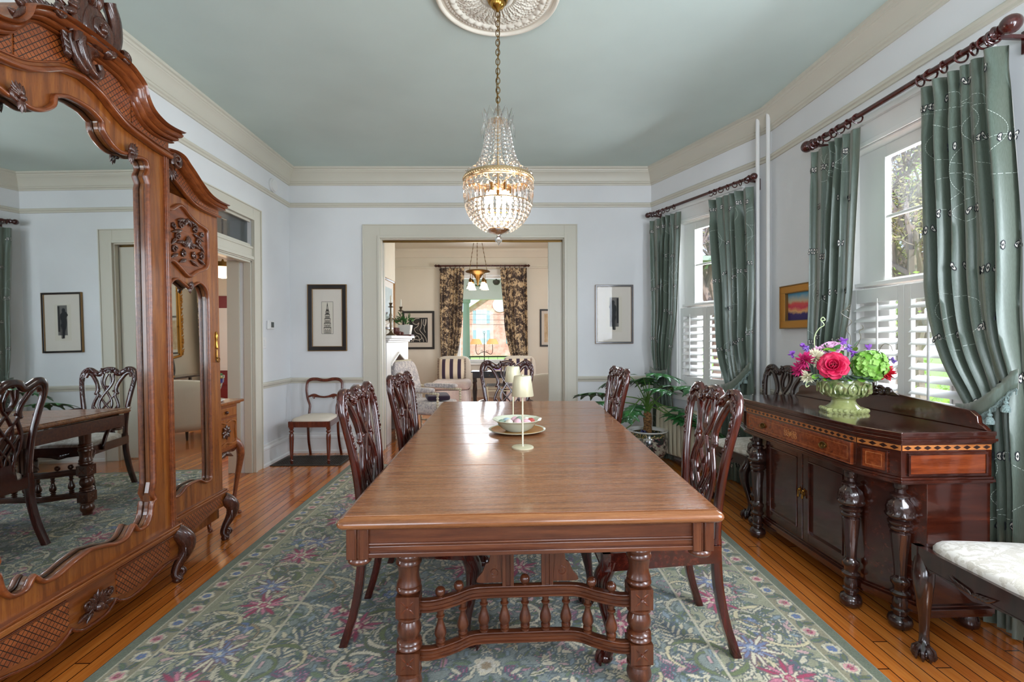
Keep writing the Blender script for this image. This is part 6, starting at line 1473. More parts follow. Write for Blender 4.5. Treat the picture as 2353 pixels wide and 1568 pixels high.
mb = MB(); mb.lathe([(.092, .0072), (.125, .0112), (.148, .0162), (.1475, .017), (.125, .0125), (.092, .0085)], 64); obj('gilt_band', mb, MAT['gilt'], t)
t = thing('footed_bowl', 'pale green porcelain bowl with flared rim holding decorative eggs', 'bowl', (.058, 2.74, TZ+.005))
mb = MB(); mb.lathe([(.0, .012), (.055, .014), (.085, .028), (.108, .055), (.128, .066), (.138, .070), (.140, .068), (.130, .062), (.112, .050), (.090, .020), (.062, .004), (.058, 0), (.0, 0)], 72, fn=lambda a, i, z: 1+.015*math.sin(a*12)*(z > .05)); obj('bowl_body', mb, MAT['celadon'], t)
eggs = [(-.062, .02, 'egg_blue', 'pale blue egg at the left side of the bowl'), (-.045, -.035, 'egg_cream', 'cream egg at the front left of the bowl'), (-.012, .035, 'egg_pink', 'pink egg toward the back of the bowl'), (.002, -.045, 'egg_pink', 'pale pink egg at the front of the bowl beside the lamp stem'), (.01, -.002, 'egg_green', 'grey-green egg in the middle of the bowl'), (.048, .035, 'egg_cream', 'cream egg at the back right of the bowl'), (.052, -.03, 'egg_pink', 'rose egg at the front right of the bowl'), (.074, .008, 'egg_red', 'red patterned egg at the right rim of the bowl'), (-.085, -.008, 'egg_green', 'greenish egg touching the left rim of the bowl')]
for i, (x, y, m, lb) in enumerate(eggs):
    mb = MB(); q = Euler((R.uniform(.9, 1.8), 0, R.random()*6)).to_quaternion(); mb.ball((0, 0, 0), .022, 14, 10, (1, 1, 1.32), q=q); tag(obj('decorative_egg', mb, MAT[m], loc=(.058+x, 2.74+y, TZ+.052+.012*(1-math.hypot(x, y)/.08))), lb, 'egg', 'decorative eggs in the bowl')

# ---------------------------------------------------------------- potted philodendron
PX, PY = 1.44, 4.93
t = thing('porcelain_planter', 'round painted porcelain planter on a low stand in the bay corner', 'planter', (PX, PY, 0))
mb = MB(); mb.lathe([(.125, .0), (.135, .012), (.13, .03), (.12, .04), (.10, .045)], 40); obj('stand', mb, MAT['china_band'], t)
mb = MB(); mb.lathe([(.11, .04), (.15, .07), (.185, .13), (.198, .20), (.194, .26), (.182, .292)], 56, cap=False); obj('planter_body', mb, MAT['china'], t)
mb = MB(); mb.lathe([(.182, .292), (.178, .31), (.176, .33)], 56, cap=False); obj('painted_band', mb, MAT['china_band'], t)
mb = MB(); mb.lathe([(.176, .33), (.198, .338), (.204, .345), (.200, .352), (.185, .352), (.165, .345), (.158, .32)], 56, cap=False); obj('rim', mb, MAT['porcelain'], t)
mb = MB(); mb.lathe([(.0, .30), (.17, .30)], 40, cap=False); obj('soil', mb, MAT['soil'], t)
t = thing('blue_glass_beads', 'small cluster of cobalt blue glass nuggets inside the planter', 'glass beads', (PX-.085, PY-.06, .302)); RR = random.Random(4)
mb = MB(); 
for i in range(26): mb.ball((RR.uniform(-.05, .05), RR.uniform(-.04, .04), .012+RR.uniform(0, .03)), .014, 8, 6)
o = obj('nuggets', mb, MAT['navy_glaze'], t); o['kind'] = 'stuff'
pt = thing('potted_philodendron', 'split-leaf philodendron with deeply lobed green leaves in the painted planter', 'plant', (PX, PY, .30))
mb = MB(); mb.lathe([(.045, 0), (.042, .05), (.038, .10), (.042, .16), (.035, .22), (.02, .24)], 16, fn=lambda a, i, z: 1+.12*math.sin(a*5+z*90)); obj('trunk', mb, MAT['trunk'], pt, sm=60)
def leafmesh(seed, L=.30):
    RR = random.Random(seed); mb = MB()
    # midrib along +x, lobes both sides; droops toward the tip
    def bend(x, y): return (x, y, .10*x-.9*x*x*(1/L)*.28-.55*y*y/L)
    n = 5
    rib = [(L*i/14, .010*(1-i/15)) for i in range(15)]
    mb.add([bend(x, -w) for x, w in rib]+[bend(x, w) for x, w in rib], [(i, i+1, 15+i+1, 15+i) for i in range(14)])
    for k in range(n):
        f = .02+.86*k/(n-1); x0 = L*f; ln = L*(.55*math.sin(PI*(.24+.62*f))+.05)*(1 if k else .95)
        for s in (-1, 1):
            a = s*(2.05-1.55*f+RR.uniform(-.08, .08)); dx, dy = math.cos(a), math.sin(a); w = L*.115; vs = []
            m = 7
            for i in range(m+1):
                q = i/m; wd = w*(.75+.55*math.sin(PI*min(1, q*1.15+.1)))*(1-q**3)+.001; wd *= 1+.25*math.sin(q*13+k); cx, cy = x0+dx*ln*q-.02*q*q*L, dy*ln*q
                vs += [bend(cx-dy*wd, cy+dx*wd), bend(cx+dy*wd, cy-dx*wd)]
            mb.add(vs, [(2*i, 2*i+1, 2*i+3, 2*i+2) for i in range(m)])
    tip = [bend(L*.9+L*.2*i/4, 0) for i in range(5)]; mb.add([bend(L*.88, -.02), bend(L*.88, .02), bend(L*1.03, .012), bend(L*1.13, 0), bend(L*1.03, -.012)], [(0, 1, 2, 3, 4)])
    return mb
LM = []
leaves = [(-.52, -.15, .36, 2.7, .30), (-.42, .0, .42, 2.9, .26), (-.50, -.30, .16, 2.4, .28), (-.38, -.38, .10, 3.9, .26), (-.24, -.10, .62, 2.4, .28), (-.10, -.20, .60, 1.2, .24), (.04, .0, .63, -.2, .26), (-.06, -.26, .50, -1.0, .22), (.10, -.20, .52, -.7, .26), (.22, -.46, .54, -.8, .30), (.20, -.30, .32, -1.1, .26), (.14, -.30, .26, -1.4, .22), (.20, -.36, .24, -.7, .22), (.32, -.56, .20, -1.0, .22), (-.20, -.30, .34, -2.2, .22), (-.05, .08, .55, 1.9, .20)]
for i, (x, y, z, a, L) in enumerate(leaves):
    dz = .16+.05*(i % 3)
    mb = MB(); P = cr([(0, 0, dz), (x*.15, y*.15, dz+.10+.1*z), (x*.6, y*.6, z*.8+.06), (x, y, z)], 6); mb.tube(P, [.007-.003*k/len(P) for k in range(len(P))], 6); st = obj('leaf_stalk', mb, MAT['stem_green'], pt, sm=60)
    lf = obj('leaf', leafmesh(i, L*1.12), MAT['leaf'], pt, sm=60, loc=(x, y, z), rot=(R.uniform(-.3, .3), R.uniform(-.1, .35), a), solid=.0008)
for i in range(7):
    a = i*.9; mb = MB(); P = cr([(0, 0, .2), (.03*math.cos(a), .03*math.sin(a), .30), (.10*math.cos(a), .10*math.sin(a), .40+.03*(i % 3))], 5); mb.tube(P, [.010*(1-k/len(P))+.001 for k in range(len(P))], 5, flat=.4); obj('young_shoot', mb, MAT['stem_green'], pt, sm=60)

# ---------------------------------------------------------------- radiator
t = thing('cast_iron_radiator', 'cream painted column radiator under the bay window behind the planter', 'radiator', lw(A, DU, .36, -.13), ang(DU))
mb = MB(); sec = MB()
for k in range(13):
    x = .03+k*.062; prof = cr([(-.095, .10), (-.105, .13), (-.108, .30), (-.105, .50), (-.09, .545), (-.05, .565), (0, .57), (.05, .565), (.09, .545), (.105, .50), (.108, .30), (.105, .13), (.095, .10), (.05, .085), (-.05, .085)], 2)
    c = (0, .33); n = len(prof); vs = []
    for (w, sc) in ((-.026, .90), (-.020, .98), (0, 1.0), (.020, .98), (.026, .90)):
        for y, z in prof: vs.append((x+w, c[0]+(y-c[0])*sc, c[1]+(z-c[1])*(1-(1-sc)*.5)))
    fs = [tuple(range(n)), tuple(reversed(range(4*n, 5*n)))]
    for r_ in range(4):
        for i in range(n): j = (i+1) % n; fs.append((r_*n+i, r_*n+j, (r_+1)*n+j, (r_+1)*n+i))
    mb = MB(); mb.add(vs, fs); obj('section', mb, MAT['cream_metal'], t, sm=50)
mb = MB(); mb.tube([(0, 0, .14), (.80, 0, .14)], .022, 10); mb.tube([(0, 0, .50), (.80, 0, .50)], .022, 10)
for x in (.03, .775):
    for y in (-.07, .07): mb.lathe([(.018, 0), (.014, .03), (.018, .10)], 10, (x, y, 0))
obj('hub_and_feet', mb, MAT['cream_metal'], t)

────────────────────

> _AIM_: Restate exactly, please, only the lines between the start of the data and the line containing "mb = MB(); q", both ends included, skipping the pictures.

> _TASK OUTPUT_:
Keep writing the Blender script for this image. This is part 6, starting at line 1473. More parts follow. Write for Blender 4.5. Treat the picture as 2353 pixels wide and 1568 pixels high.
mb = MB(); mb.lathe([(.092, .0072), (.125, .0112), (.148, .0162), (.1475, .017), (.125, .0125), (.092, .0085)], 64); obj('gilt_band', mb, MAT['gilt'], t)
t = thing('footed_bowl', 'pale green porcelain bowl with flared rim holding decorative eggs', 'bowl', (.058, 2.74, TZ+.005))
mb = MB(); mb.lathe([(.0, .012), (.055, .014), (.085, .028), (.108, .055), (.128, .066), (.138, .070), (.140, .068), (.130, .062), (.112, .050), (.090, .020), (.062, .004), (.058, 0), (.0, 0)], 72, fn=lambda a, i, z: 1+.015*math.sin(a*12)*(z > .05)); obj('bowl_body', mb, MAT['celadon'], t)
eggs = [(-.062, .02, 'egg_blue', 'pale blue egg at the left side of the bowl'), (-.045, -.035, 'egg_cream', 'cream egg at the front left of the bowl'), (-.012, .035, 'egg_pink', 'pink egg toward the back of the bowl'), (.002, -.045, 'egg_pink', 'pale pink egg at the front of the bowl beside the lamp stem'), (.01, -.002, 'egg_green', 'grey-green egg in the middle of the bowl'), (.048, .035, 'egg_cream', 'cream egg at the back right of the bowl'), (.052, -.03, 'egg_pink', 'rose egg at the front right of the bowl'), (.074, .008, 'egg_red', 'red patterned egg at the right rim of the bowl'), (-.085, -.008, 'egg_green', 'greenish egg touching the left rim of the bowl')]
for i, (x, y, m, lb) in enumerate(eggs):
    mb = MB(); q = Euler((R.uniform(.9, 1.8), 0, R.random()*6)).to_quaternion(); mb.ball((0, 0, 0), .022, 14, 10, (1, 1, 1.32), q=q); tag(obj('decorative_egg', mb, MAT[m], loc=(.058+x, 2.74+y, TZ+.052+.012*(1-math.hypot(x, y)/.08))), lb, 'egg', 'decorative eggs in the bowl')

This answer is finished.